Einmal im Jahr gibt es das Klassentreffen des wichtigsten Wirtschaftsverbandes mit den politischen Hauptakteuren: Der „Tag der deutschen Industrie“, diesmal am 20. Juni, wird veranstaltet vom Bundesverband der Deutschen Industrie (BDI). Dazu laden die Wirtschaftsführer die Verantwortlichen der staatstragenden Parteien ein, damit diese sich anhören, wo die Herren – seltener die Damen – der Schuh drückt und was ihrer Meinung nach ihr ausführendes Organ in nächster Zeit zu tun habe. Merkel, Schulz, Dobrindt, Lindner und Özdemir durften auch was sagen und hatten dafür dann jeweils 20 bis 25 Minuten Zeit.

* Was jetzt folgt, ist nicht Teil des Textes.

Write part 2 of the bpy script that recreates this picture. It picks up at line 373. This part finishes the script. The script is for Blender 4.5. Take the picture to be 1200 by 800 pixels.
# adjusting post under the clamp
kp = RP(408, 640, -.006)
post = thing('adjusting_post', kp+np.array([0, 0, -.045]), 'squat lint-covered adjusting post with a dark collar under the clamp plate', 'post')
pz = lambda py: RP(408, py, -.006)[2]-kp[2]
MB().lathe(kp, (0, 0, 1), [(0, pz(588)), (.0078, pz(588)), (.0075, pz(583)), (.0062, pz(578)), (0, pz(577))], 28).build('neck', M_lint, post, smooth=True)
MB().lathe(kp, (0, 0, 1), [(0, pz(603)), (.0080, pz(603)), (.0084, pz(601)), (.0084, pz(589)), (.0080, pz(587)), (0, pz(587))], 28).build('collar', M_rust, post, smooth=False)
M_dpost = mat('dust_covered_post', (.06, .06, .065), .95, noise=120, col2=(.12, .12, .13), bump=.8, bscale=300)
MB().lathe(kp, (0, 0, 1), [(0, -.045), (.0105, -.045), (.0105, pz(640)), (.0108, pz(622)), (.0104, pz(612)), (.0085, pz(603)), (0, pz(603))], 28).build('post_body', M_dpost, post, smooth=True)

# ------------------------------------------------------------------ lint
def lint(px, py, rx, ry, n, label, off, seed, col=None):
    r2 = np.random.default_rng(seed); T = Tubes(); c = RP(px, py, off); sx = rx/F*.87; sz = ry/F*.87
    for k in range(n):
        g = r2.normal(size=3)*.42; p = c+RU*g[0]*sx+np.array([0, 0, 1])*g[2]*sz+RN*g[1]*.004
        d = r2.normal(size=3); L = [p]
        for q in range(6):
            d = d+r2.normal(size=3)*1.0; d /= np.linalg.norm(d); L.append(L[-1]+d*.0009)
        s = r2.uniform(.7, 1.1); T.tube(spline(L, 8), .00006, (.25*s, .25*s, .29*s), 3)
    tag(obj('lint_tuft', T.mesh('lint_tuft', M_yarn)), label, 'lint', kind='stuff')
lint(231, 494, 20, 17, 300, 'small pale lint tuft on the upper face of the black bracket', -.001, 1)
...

Eine solche Veranstaltung ein sehr einleuchtendes Beispiel für das, was „staatsmonopolistischer Kapitalismus“ zu Recht genannt wird.
Der BDI warnt vor negativen politischen Folgen der angeblich rund laufenden Konjunktur. „Die gute Wirtschaftslage ist kein Freifahrtschein zum Ausruhen“, sagte BDI-Präsident Dieter Kempf in Berlin. „Unser Erfolg ergibt sich auch aus einem schwachen Eurokurs, einem moderaten Ölpreis und einer expansiven Geldpolitik der Europäischen Zentralbank. Das alles sind Faktoren, auf die wir nur sehr bedingt Einfluss haben.“ Dass gerade die Politik der Bundesregierung alles dafür tut, diesen „Erfolg“ zu sichern, wurde noch nicht mal lobend erwähnt.
Von den Bundesparteien forderte Kempf im Wahlkampf konkrete Konzepte, um den Standort Deutschland angesichts globaler Risiken zukunftsfest zu machen. „Die Haushaltsüberschüsse von Bund, Ländern und Gemeinden geben Spielraum, um mehr in die Zukunft und in Bildung zu investieren.“ Was Zukunftsinvestitionen seien, wurde dann in den einzelnen Punkten des Tagesablaufs deutlich: In der Steuerpolitik müsse sich Deutschland dem verschärften internationalen Steuerwettbewerb stellen. Statt Steuersenkungen nach dem Gießkannenprinzip forderte der BDI Steuerstrukturreformen, notwendig sei eine intensive Diskussion über die zukünftige Finanzierung der Energiewende. Eine Absage erteilte der BDI Ideen für eine Absenkung der Stromsteuer, die ist nämlich eine Verbrauchssteuer, wird an die Endverbraucher umgelegt und interessiert die Industrie nicht.
Behauptet wird, wir lebten immer länger und wir lebten immer besser, was angesichts von Niedrigrenten und Altersarmut unverschämt ist, aber den BDI interessiert, wie sich die industrielle Gesundheitswirtschaft dieses Geschäftsfeld komplett unter den Nagel reißen kann? Weitere wichtige Fragen lauteten: Nehmen uns Roboter die Arbeitsplätze weg? Wäre das so schlimm? Wie kann die deutsche Industrie weiterhin auf internationalen Märkten bestehen? Wie kann man das kreative Potenzial in unserer Gesellschaft freilegen? Deutschlands Wirtschaft ist auf dem Weltmarkt zu Hause. Von Deutschland und Europa fordert der BDI weltweit ein stärkeres Engagement für eine globale Wirtschaftsordnung, die sich durch klare Regeln und Offenheit auszeichnet. Für notwendige Reformen in der EU sollten Änderungen der europäischen Verträge kein Tabu sein, ein eigener Haushalt für die Eurozone und ein Euro-Finanzminister seien notwendig. Madame Merkel und Monsieur Macron haben sofort verstanden und wenige Tage später genau in diese Richtung in Brüssel auf einem EU-Gipfel argumentiert. Der gesamte Fragenkatalog, der selbstverständlich gemeint ist als Aufgabenheft für die staatlich Handelnden, lässt deutlich werden, wohin es nach dem Willen der Kapitalkräfte in den nächsten Jahren gehen soll und wird.